Thank you Addie C for introducing me three years ago to The Midnight Library, a book I loved, and now Matt Haig has come back with another book of magical realism, transporting us to the island of Ibiza in the Balearic Sea off Spain.
The main character, 72-year-old Grace Winters, suffers from anhedonai, “the inability to feel pleasure, an unfeeling, a vague lingering sadness,” but not as intense as depression. She lost her son to a bike accident when he was only nine and lost her husband four years before the story starts (and according to an NPR interview with Haig, much of the emotional struggle he embeds into Grace is based on his own experience of depression in his 20s).
But when a very old friend she has not seen in 40 years wills her a house on Ibiza, Grace, heads to this tiny island with a partying reputation but also a natural phenomenon: the Posidonia seagrass, thought to be the oldest single organism on earth at 100,000 years old.
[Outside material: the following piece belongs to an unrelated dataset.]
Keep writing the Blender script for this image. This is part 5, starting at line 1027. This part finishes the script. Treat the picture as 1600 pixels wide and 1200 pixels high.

And that’s when things get interesting. She’s there to find out what happened to her friend Christina, who gave her the house, but in order to do that, she has to immerse herself in Christina’s life and into the ocean and into the mystical powers of La Presencia. Magical realism has to be written really well for me to read without rolling my eyes, and much like he did in The Midnight Library, Haig swept me into this story with suspension of disbelief, something I seem to do more willingly when it relates to extraterrestrial possibilities than with religious ones.
Grace’s self deprecation gets a little tiring at times, and later, when she has a new purpose in life, her positivity platitudes also become a little trite, but if you skim past those, you get a novel that’s part mystery part environmentalism, part love story, and part paranormality. The fusion of science and magic create the possibility of a life impossible–and a good read.